My desire for a wedding predated my ability to imagine any other kind of positive attention for myself, any other moment of triumph in my life... My desire for a wedding predated my ability to imagine anyone loving me for who I was and for who I might become. Now, having mostly become that kind of person, my desires were opaque even to me. I felt lonely, crazy, and guilty. I felt unsure.

Marriage, for Dunham and girls like us, had not been about marriage. It had been about the wedding. "A wedding was, I imagined, an incredible day, better than your birthday, Halloween, and Hanukkah combined, with all eyes on you — a chance to be the star of your own show," she writers. A decidedly bleak and selfish point of view, considering that a wedding is supposed to be about two people recognizing each other. Not one person getting recognition from a bunch of people, some of whom don't really matter in the grand scheme of things. The wedding being more important than the marriage idea has to be troubling for someone like Dunham who once held that childish belief.

With the marriage equality ruling out of the way, Dunham addresses the very real anxiety she, and she assumes others, have of no longer being held back by their “principles” and the strange, contradictory feeling of being imprisoned by that freedom:

I must admit that I wondered what might happen to me now in the marriage department. What would happen to any of the many straight girls with this particular set of principles in play? We were exposed, vulnerable to marriage’s strange power once more.

Admittedly, I did not have a selfless marriage solidarity pact as Dunham and Antonoff did. I broke up with my longtime boyfriend over a year ago and even when we were still stringing each other along, I was a 22-year-old recent college graduate, and marriage was not even a word in my vocabulary. But, regardless of social statements or relationship statuses, there is an undeniable fact: As a woman, the older you get the more the marriage pressure is put upon you. And, for someone like Dunham or myself, the fear of disappointment and feeling of not doing something that is "expected" of us still lingers.
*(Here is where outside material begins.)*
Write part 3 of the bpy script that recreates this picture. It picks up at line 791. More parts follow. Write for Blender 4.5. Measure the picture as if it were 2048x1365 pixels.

The actress says this: "It’s nearly impossible to detangle personal preference from social conditioning, our deepest desires from the codes we have been taught to follow. I am not foolish enough to think I have made a final decision about marriage." And, I salute her for that. She better articulated my own feelings than I could have dreamed to.

I didn't and still don't have an ultra-progressive family like Dunham's. My mother was not an '80s feminist. She got married in a lavish ceremony at 22 and had me only a year and a half later. And that worked for her because that was what she wanted. Though we just celebrated my parents' 26th wedding anniversary this past June, and despite having a "model couple" to look to for what marriage is, I still don't know if that is what I want. And, you may not either. But, at least we aren't alone. At least we're talking about it. An maybe people who aren't like us, will start to understand.